Mediation can create good will...

A mutually acceptable solution to a dispute lets both parties be winners and respect each other.


What is Arbitration?

Arbitration is a process whereby parties in dispute refer their disagreement to a mutually acceptable, knowledgeable, independent third party - an arbitrator - agreeing in advance to be bound by the arbitrator's decision. Some disputes, by their very nature, can only be settled by litigation.

The majority, however, can be settled by arbitration, with significant benefits to the parties involved and to society at large. The advantages include the following:

Arbitration is faster...

Disputes settled in court can often take many months or years. With arbitration, these same disputes can be settled in weeks.

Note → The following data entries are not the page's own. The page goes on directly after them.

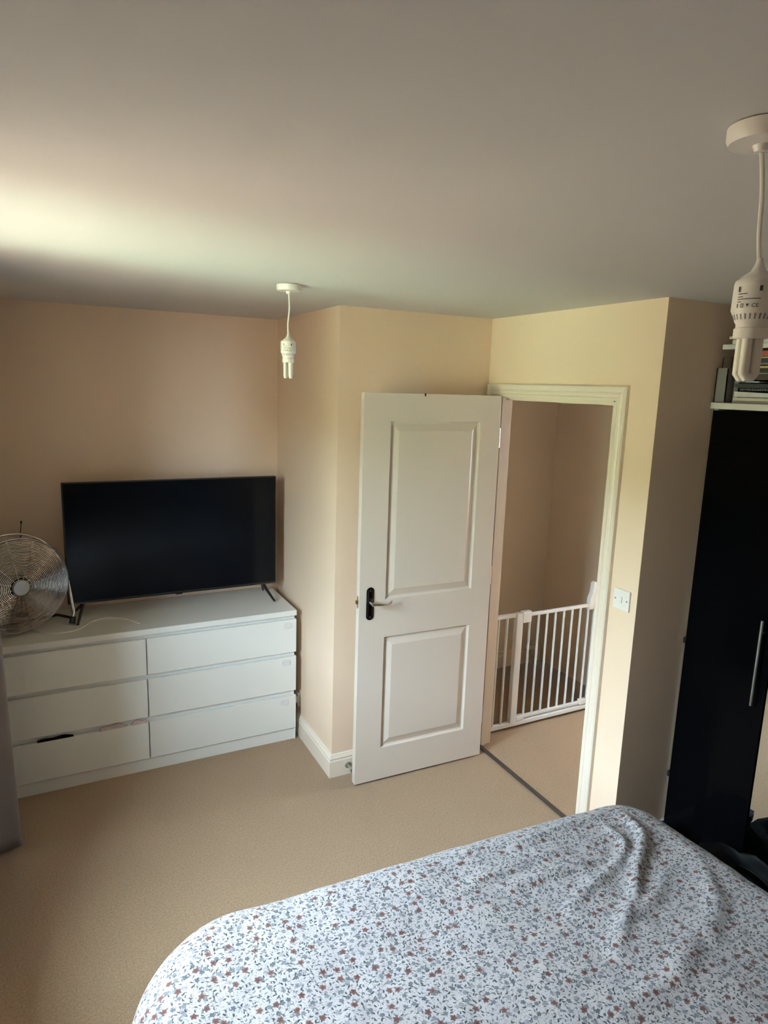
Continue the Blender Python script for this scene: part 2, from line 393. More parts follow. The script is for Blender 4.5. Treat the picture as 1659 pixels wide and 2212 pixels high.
for z in (.25, 1.05, 1.78): MB().tube([(HX+.006, HY+.012, z-.05), (HX+.006, HY+.012, z+.05)], .006, 10).build('hinge', 'steel', dr)
dr.rotation_euler.z = math.radians(-1.3)

# door stop on the skirting
ds = MB().tube([(.085, -.018, .055), (.085, -.024, .055), (.085, -.030, .055), (.085, -.065, .055), (.085, -.068, .055), (.085, -.082, .055)], [.017, .017, .007, .007, .012, .012], 14).build('door_stop', 'steel', None, smooth=True)
tag(ds, 'small steel door stop screwed to the skirting behind the open door', 'door stop')

# ------------------------------------------------------------------ light switch
sw = thing('light_switch', (XD-.005, -1.033, 1.181), 'white single light switch on the wall right of the doorway', 'light switch')
B(XD-.009, -1.076, 1.138, XD, -.990, 1.224).build('plate', 'plast', sw, bevel=.002)
B(XD-.013, -1.039, 1.168, XD-.008, -1.027, 1.194).build('rocker', 'plast', sw, bevel=.0015)
for y in (-1.0635, -1.0025): MB().lathe([(.0035, 0), (.0035, -.0012)], (XD-.009, y, 1.181), 'X', 12).build('screw', 'grey', sw)

# ------------------------------------------------------------------ chest of drawers
DXR, DYF = -.045, .427
dres = thing('chest_of_drawers', (DXR-.8, DYF+.24, 0), 'long white six drawer chest under the television', 'chest of drawers')
x0, x1 = DXR-1.6, DXR
mb = B(x0+.006, DYF+.02, 0, x0+.026, DYF+.475, .752).box(x1-.026, DYF+.02, 0, x1-.006, DYF+.475, .752).box(DXR-.81, DYF+.02, .06, DXR-.79, DYF+.47, .752)
mb.box(x0+.02, DYF+.46, .02, x1-.02, DYF+.47, .752)
mb.build('carcass', 'white', dres)
B(x0, DYF-.002, .752, x1, DYF+.480, .783).build('top_board', 'white', dres, bevel=.002)
B(x0+.006, DYF+.014, 0, x1-.006, DYF+.03, .080).build('plinth', 'white', dres)
B(x0+.0005, DYF+.006, 0, x0+.006, DYF+.06, .07).build('foot', 'white', dres); B(x1-.006, DYF+.006, 0, x1-.0005, DYF+.06, .07).build('foot', 'white', dres)
rows = [(.538, .730), (.306, .512), (.074, .279)]
for i, (z0, z1) in enumerate(rows):
    for side in (0, 1):
        a, b = (x0, DXR-.802) if side == 0 else (DXR-.798, x1)
        if i == 2 and side == 0: z1 -= .004
        fr = B(a+.001, DYF, z0, b-.001, DYF+.018, z1).build('drawer_front', 'white', dres, bevel=.0015)
        B(a+.03, DYF+.024, z0+.03, b-.03, DYF+.44, z1-.05).build('drawer_box', 'white', fr)
        if side == 1:
            cx, cz = b-.052-.012*i*.7, z1-.032
            pts = []
            for k in range(28):
                an = 2*PI*k/28; ca, sa = math.cos(an), math.sin(an)
                pts.append((cx+.022*math.copysign(abs(ca)**.5, ca), DYF-.004, cz+.016*math.copysign(abs(sa)**.5, sa)))
            lk = MB().prism(pts, (0, .004, 0)).build('lock_pad', 'lock', fr, bevel=.001)
            lk['label'] = 'stuck-on child lock pad'
    B(x0+.02, DYF+.0225, z1-.012, x1-.02, DYF+.040, z1+.030).build('rail', 'white', dres)

# cloth peeping out of the bottom left drawer
def rag(name, m, label, x0, x1, z, hgt, seed, n=22):
    random.seed(seed); rows = []
    for j, (dy, dz) in enumerate(((.014, -.05), (.006, -.003), (-.001, .0), (.004, .006), (.020, .0))):
        row = []
        for i in range(n):
            u = i/(n-1); e = math.sin(PI*u)**.6
            row.append((x0+(x1-x0)*u, DYF+.004+dy, z + (dz if j < 3 else dz + hgt*e*(.7+.3*math.sin(9*u+seed)))))
        rows.append(row)
    o = MB().strip(rows).build(name, m, None, smooth=True)
    so = o.modifiers.new('thick', 'SOLIDIFY'); so.thickness = .002
    return tag(o, label, 'clothing')
rag('garment', 'bag', 'black garment peeping out of the bottom left drawer near the curtain', -1.36, -1.20, .2755, .012, 1)
rag('garment', 'pinkc', 'pale pink garment with a dark spot poking from the bottom left drawer', -1.08, -.95, .2755, .018, 2)
rag('garment', 'pinkc', 'pale patterned garment at the right end of the bottom left drawer gap', -.93, -.855, .2755, .018, 5)

# ------------------------------------------------------------------ television
tv = thing('television', (-.632, .72, .783), 'large black flat television standing on the white chest', 'television')
tx0, tx1, tz0, tz1, ty = -1.187, -.077, .868, 1.500, .700
B(tx0, ty, tz0, tx1, ty+.028, tz1).build('casing', 'blackp', tv, bevel=.003)
B(tx0+.15, ty+.028, tz0+.02, tx1-.15, ty+.075, tz1-.22).build('rear_housing', 'blackp', tv, bevel=.01)
B(tx0+.007, ty-.0015, tz0+.012, tx1-.007, ty+.001, tz1-.006).build('screen', 'screen', tv)
B(tx0+.002, ty-.003, tz0-.001, tx1-.002, ty+.004, tz0+.004).build('bottom_trim', 'dchrome', tv)
B(-.632-.018, ty-.003, tz0-.007, -.632+.018, ty+.006, tz0+.004).build('sensor_tab', 'blackp', tv, bevel=.001)
for lx, s in ((-.155, 1), (-1.11, -1)):
    mb = MB().tube([(lx-s*.0, ty+.02, tz0+.01), (lx+s*.012, ty-.015, tz0-.025), (lx+s*.038, ty-.098, .7905)], [.010, .009, .0065], 8)
    mb.tube([(lx, ty+.02, tz0+.01), (lx+s*.012, ty+.05, tz0-.025), (lx+s*.038, ty+.13, .7905)], [.010, .009, .0065], 8)
    mb.build('leg', 'blackp', tv, smooth=True)

# ------------------------------------------------------------------ floor fan on the chest
FC = Vector((-1.415, .600, 1.035)); FR = .236
fan = thing('fan', (FC.x, FC.y, .783), 'round chrome drum fan with wire guard at the left end of the chest', 'fan')
G = D.objects.new('head', None)
mb = MB()
mb.torus(FC+Vector((0, .03, 0)), FR, .0055, seg=80, ms=8); mb.torus(FC+Vector((0, -.055, 0)), FR-.006, .0035, seg=80)
guard_y = lambda r: -.055 - .035*math.sqrt(max(0, 1-(r/FR)**2))
nr = 25
for i in range(nr):
    r = .050 + (FR-.014-.050)*i/(nr-1)
    mb.torus(FC+Vector((0, guard_y(r), 0)), r, .0018, seg=72, ms=5)
def spoke(a, y0=0):
    return [FC+Vector((r*math.cos(a), guard_y(r)+.002, r*math.sin(a))) for r in (.03, .07, .11, .15, .19, .215, .230)]
for k in range(12): mb.tube(spoke(2*PI*k/12+.18), .0019, 5)
# side wires and back guard
for k in range(24):
    a = 2*PI*k/24; d = Vector((math.cos(a), 0, math.sin(a)))
    mb.tube([FC+d*(FR-.006)+Vector((0, -.055, 0)), FC+d*FR+Vector((0, .03, 0))], .0014, 4)
    mb.tube([FC+d*FR+Vector((0, .03, 0)), FC+d*.16+Vector((0, .085, 0)), FC+d*.05+Vector((0, .10, 0))], .0014, 4)
for i in range(9): r = .07+.018*i; mb.torus(FC+Vector((0, .03+.07*math.sqrt(1-(r/FR)**2), 0)), r, .0012, seg=56, ms=4)
gd = mb.build('guard', 'chrome', fan, smooth=True)
bz = MB().lathe([(.005, -.010), (.034, -.009), (.039, -.004), (.040, .004), (.036, .010)], FC+Vector((0, guard_y(0), 0)), 'Y', 36).build('badge', 'steel', fan, smooth=True)
hub = MB().lathe([(.034, -.05), (.040, -.04), (.040, .0)], FC+Vector((0, 0, 0)), 'Y', 28).build('hub', 'blackp', fan, smooth=True)
MB().lathe([(.055, .03), (.065, .04), (.065, .13), (.05, .145)], FC, 'Y', 28).build('motor', 'blackp', fan, smooth=True)
blade_angles = (92, 206, 321)
for k in blade_angles:
    a = math.radians(k); rows = []
    for i in range(9):
        t = i/8; r = .048 + .150*t; hw = .030 + .040*math.sin(min(1, t*1.15)*PI*.55)
        if i == 8: hw *= .86
        row = []
        for j in range(9):
            s_ = j/8*2-1; off = s_*hw + .022*t; y = -.018 + s_*(.030-.010*t) + .006*(1-s_*s_)
            rr = r + .012*(1-s_*s_)*t
            row.append(FC + Vector((rr*math.cos(a)-off*math.sin(a), y, rr*math.sin(a)+off*math.cos(a))))
        rows.append(row)
    b_ = MB().strip(rows).build('blade', 'alu', fan, smooth=True)
    so = b_.modifiers.new('thick', 'SOLIDIFY'); so.thickness = .0018
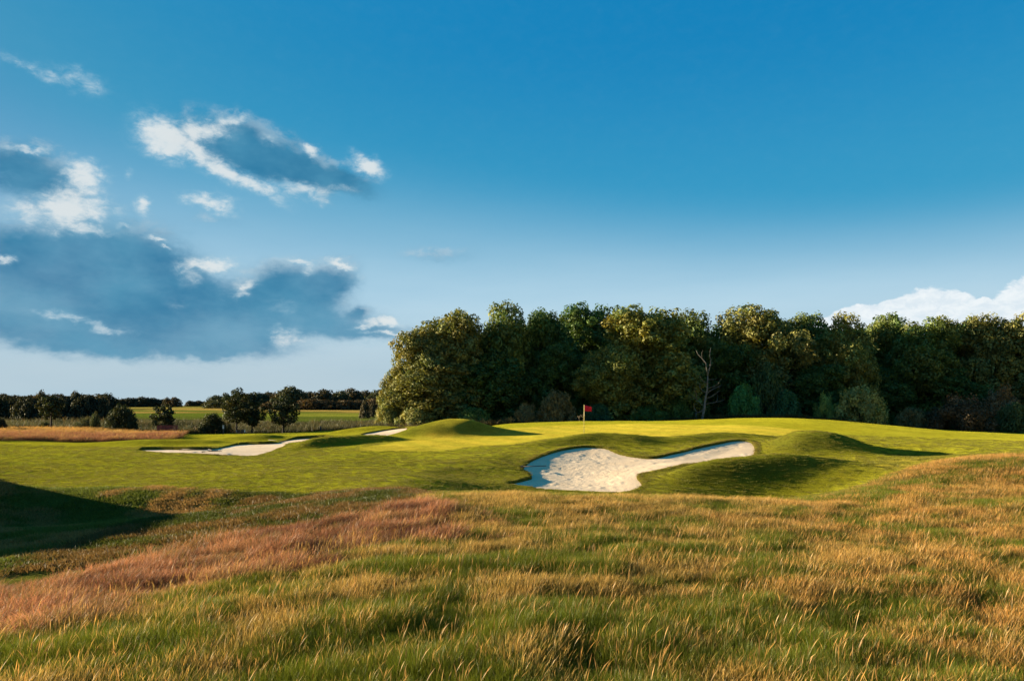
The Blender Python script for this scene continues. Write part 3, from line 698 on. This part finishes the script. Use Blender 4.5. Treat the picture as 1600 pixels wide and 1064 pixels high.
# hay strip in the distance
n = 9000; X = rng.uniform(-75, -26, n); Y = rng.uniform(57, 90, n); XY = np.stack([X, Y], -1); k = polymask(XY, STRIP, .2, 1.0); X, Y = XY[k].T
f1 = fbm(X * .5, Y * .5, 131)
ct = mixcol((.25, .135, .115), (.42, .29, .14), sstep(Y + 6 * f1, 73, 80)); ct = mixcol(ct, (.42, .33, .15), (rng.uniform(size=len(X)) < .15) * .8)
h3 = rng.uniform(.7, 1.25, len(X)); scatter('hay_strip_grass', np.stack([X, Y, ground(X, Y)], -1), rng.uniform(-.6, .6, len(X)), np.stack([h3 * 1.9, h3 * 1.9, h3 * 1.15], -1), ct, reds)
# scrub of the valley
n = 11000; Y = rng.uniform(84, 146, n); X = rng.uniform(-.75, .02, n) * Y
f1 = fbm(X * .15, Y * .15, 141)
ct = mixcol((.035, .042, .028), (.080, .085, .060), sstep(f1, .35, .6)); ct = mixcol(ct, (.14, .10, .055), (rng.uniform(size=n) < .12) * 1.0)
h3 = rng.uniform(.5, 1.3, n) * (.6 + f1) * (1 + .9 * sstep(Y, 95, 125)); scatter('valley_scrub', np.stack([X, Y, ground(X, Y)], -1), rng.uniform(0, 6.28, n), np.stack([h3, h3, h3], -1), ct, weeds)
# unmown fringe at the foot of the wood
n = 5000; X = rng.uniform(-13, 62, n); Y = 84.5 + rng.uniform(0, 5, n) + 2.0 * np.sin(X * .15)
ct = mixcol((.05, .06, .02), (.16, .11, .05), rng.uniform(size=n)); h3 = rng.uniform(.4, .95, n) * (.5 + fbm(X * .3, Y * .3, 151))
scatter('wood_edge_grass', np.stack([X, Y, ground(X, Y)], -1), rng.uniform(0, 6.28, n), np.stack([h3, h3, h3], -1), ct, weeds)

# ------------------------------------------------------------------ trees
def leaf_cloud(centers, radii, per, size, seed, flat=.85, lobecol=None, shell=(.62, 1.08)):
    r = np.random.default_rng(seed); cs = np.asarray(centers); nL = len(cs)
    cnt = np.maximum(8, (per * (np.asarray(radii) / np.mean(radii)) ** 2).astype(int)); I = np.repeat(np.arange(nL), cnt); n = len(I)
    d = r.normal(size=(n, 3)); d /= np.linalg.norm(d, axis=1)[:, None]
    rad = np.asarray(radii)[I] * r.uniform(shell[0], shell[1], n) * (1 + .18 * np.sin(d[:, 0] * 7 + I) * np.cos(d[:, 2] * 6 + 2 * I))
    P_ = cs[I] + d * rad[:, None] * np.array([1, 1, flat])
    nrm = d * 1.0 + r.normal(0, .45, (n, 3)) + np.array([0, 0, .2]); nrm /= np.linalg.norm(nrm, axis=1)[:, None]
    a = np.cross(nrm, r.normal(size=(n, 3))); a /= np.linalg.norm(a, axis=1)[:, None]; b = np.cross(nrm, a)
    s = size * r.uniform(.55, 1.3, n)[:, None]
    fold = nrm * s * .22
    V = np.stack([P_ - a * s, P_ - b * s * .55 + fold, P_ + a * s, P_ + b * s * .55 + fold], 1).reshape(-1, 3)
    T = np.arange(n)[:, None] * 4
    Fq = np.concatenate([T + np.array([[0, 1, 2, 3]])]);
    lc = r.uniform(.75, 1.28, nL)[I] * r.uniform(.78, 1.22, n); hue = (r.normal(0, .10, nL)[I] + r.normal(0, .05, n))
    c = np.stack([lc * (1 + hue), lc, lc * (1 - hue)], -1)
    return V, Fq, np.repeat(c, 4, 0)
def mesh_leaves(name, V, Fq, c):
    me = mesh_np(name, V, Fq, M_LEAF); vcol(me, 'leaf', c); return me

def crown_dome(seed, R=5.0, H=13.0, z0=.3, per=112, size=.19, irregular=.3):
    "broad woodland crown that hangs to the ground: a dozen and a half leafy masses, each made of small sprays"
    r = random.Random(seed); masses = [(r.uniform(-.12, .12) * R, r.uniform(-.12, .12) * R, H - .50 * R, .52 * R)]
    for (zf, n, q0) in ((.76, 5, .48), (.52, 6, .62), (.30, 6, .66), (.10, 6, .66)):
        ph = r.uniform(0, 6.28)
        for k in range(n):
            a = ph + k * 6.283 / n + r.uniform(-.35, .35); q = R * q0 * (1 + irregular * r.uniform(-.5, .45)); mr = R * r.uniform(.30, .50)
            masses.append((math.cos(a) * q, math.sin(a) * q, max(z0 + mr * .5, H * (zf + irregular * r.uniform(-.16, .16)))  , mr))
    cs, rs = [], []; ga = math.pi * (3 - 5 ** .5)
    for mi, (mx, my, mz, mr) in enumerate(masses):
        n = 15
        for i in range(n):
            t = (i + .5) / n; zc = 1 - 1.75 * t; a = i * ga + mi; q = math.sqrt(max(0, 1 - zc * zc)); lr = mr * r.uniform(.28, .52)
            px_, py_ = mx + math.cos(a) * q * (mr - lr * .4) * r.uniform(.85, 1.15), my + math.sin(a) * q * (mr - lr * .4) * r.uniform(.85, 1.15)
            cs.append((px_, py_, max(.2, mz + zc * (mr - lr * .4) * 1.1))); rs.append(lr)
    for i in range(26):
        a = r.uniform(0, 6.28); q = r.uniform(0, .4) * R; cs.append((math.cos(a) * q, math.sin(a) * q, r.uniform(.1, .72) * H)); rs.append(.26 * R)
    V, Fq, c = leaf_cloud(cs, rs, per, size, seed)
    return mesh_leaves('crown', V, Fq, c)

def trunk_mesh(seed, H, r0, clear=.25, nl=7, lean=.1, name='trunk', spread=.35):
    r = random.Random(seed); b = MB(); lx, ly = r.uniform(-lean, lean), r.uniform(-lean, lean)
    def at_(t): return Vector((lx * H * t * t, ly * H * t * t, H * t))
    b.tube([(0, 0, -.3)] + [at_(t / 8) + Vector((r.uniform(-.02, .02), r.uniform(-.02, .02), 0)) * H * .5 for t in range(9)], [r0 * 1.5, r0 * 1.25] + [r0 * (1 - .11 * k) for k in range(1, 9)], 8)
    for i in range(nl):
        t = clear + (.85 - clear) * i / nl; p = at_(t); a = i * 2.4 + r.uniform(-.4, .4); L_ = H * spread * (1 - .6 * (t - clear)) * r.uniform(.8, 1.1)
        d = Vector((math.cos(a), math.sin(a), r.uniform(.45, .9)))
        q1 = p + d * L_ * .45 + Vector((0, 0, .05)) * L_; q2 = p + d * L_ + Vector((r.uniform(-.1, .1), r.uniform(-.1, .1), .25)) * L_
        rr_ = r0 * (1 - .8 * t) * .55; b.tube([p, q1, q2], [rr_, rr_ * .6, rr_ * .2], 5)
        e = Vector((d.y, -d.x, .6)); b.tube([q1, q1 + e * L_ * .4], [rr_ * .5, rr_ * .15], 4)
    return b.mesh(name, M_BARK, True)

DOMES = [crown_dome(s, irregular=ir) for s, ir in ((101, .8), (102, 1.1), (103, .7), (104, 1.2), (105, .9))]
TRUNKS = [trunk_mesh(s, 10.5, .30, .25, 8) for s in (1, 2, 3)]
def wood_tree(px, D, top, halfpx, var, tint, label, group='trees of the wood behind the green', rz=None):
    x = (px - 800) / F * D; g = gz(x, D); H = CZ + (HY - top) / F * D - g; R = halfpx / F * D
    t = empty('broadleaf_tree', (x, D, g), rz if rz is not None else rng.uniform(0, 6.28)); tag(t, label, 'tree', group)
    c = obj('crown', DOMES[var % 5], t, scale=(R / 5.0, R / 5.0, H / 13.4)); c.color = (*tint, 1)
    obj('trunk', TRUNKS[var % 3], t, scale=(H / 13.4,) * 3)
    return t
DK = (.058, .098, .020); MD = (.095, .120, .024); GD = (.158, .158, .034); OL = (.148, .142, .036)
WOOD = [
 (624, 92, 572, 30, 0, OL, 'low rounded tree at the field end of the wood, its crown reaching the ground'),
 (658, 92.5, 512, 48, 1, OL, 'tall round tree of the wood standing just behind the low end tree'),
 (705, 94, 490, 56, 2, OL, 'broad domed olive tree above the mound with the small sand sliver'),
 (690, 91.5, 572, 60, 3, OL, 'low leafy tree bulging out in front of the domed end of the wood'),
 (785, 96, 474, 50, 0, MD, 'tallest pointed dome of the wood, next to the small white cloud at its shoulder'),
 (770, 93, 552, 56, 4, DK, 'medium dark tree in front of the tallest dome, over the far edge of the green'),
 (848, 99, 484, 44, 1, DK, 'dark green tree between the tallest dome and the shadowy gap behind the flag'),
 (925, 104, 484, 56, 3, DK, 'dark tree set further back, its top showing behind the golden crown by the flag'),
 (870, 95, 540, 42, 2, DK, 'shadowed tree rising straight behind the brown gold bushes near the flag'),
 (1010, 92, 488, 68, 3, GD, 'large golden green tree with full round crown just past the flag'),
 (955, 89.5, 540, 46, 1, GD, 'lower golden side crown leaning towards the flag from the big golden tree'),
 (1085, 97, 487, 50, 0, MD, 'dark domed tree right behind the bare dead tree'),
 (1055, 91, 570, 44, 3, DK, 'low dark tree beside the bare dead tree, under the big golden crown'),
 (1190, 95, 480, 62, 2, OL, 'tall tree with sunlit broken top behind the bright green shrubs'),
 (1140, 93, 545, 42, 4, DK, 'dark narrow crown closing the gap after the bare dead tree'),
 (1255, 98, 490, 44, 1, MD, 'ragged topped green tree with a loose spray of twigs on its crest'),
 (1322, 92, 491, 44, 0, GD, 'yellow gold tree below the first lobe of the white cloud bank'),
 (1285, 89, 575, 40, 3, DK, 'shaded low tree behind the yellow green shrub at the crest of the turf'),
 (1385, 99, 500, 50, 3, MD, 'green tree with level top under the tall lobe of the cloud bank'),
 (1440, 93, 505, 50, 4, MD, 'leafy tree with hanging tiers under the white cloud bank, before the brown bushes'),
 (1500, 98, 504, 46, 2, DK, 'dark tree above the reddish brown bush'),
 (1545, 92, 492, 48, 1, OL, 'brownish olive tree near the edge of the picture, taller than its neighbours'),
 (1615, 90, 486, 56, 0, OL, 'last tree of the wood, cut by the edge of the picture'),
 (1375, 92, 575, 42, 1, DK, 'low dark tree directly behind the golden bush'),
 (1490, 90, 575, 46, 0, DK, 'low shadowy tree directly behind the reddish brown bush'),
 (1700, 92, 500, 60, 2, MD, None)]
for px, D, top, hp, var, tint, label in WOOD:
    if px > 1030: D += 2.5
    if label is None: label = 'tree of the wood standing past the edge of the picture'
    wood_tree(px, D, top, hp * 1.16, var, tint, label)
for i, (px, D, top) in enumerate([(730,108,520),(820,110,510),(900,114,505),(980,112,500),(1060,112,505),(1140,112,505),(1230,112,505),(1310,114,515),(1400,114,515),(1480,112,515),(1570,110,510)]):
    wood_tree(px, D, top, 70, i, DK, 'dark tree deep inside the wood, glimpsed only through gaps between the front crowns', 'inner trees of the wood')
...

Arbitration is more expert...

Disputes taken to court are settled by judges who, while unquestionably expert in law, may or may not have particular expertise in your field. By contrast, with arbitration, you and the party with whom you are in dispute choose your arbitrator on the basis of his or her expertise and experience in your field.

Arbitration is private...

Courts are open to the public, cases are reported in widely circulated forms, and information about your business and personal affairs becomes public knowledge - available to competitors and others you might not wish to have such information. Arbitration proceedings, however, are always conducted in private - and are only made public with the consent of all parties to the dispute.

Arbitration costs less...

Often times, arbitration is significantly less costly than litigation. It can make a difference of many thousands of dollars to the parties in dispute. The savings to Canadian taxpayers would be considerable if our overcrowded courts were relieved of the numerous disputes that can be settled more efficiently through arbitration.

Arbitration can maintain goodwill...

Arbitration, by its very nature, is less likely than litigation to result in ill-will between the parties involved. It increases the chances of reaching an agreement that will satisfy both parties and allow them to work together again in the future.


How the Different Processes Work

 

How it Happens Who is Involved How does the process work Outcome
Negotiation

By agreement/
contract

2 or more parties communicate with each other and make decisions

The parties determine the process

Contract is final and binding

Mediation

By agreement/ contract
Court-ordered

A neutral third party acts as communicator and facilitator to help parties make their own decisions to resolve the dispute.

A neutral third party leads the parties through stages in private, caucus and together.

1. Opening Statements
2.
Defining the issues
3.
Developing understanding of issues
4.
Developing solution

Written or verbal agreement which  morally or legally binds the parties

Arbitration

By agreement /  contract
By legislation
Court-ordered

A neutral third party acts as decision-maker

By e-mail, fax and conference calls, the arbitrator leads the parties through stages:

1. Parties structure proceedings and schedule
2. Submission of claims, preliminary matters, defence, answers, evidence, argument
3. In person hearing if requested
4. Cross examination
5. Summation. (Unless parties agree to a less formal process)

The arbitrator’s award is final and binding on the parties and enforceable by the courts

Litigation

Either party may initiate

Judge acts as decision-maker

Judge takes the parties through stages:

1. Opening statements
2. Argument / evidence
3. Examination in chief
4. Cross examination
5. Summation

A decision by the Judge which is final and binding on the parties subject to the right of appeal.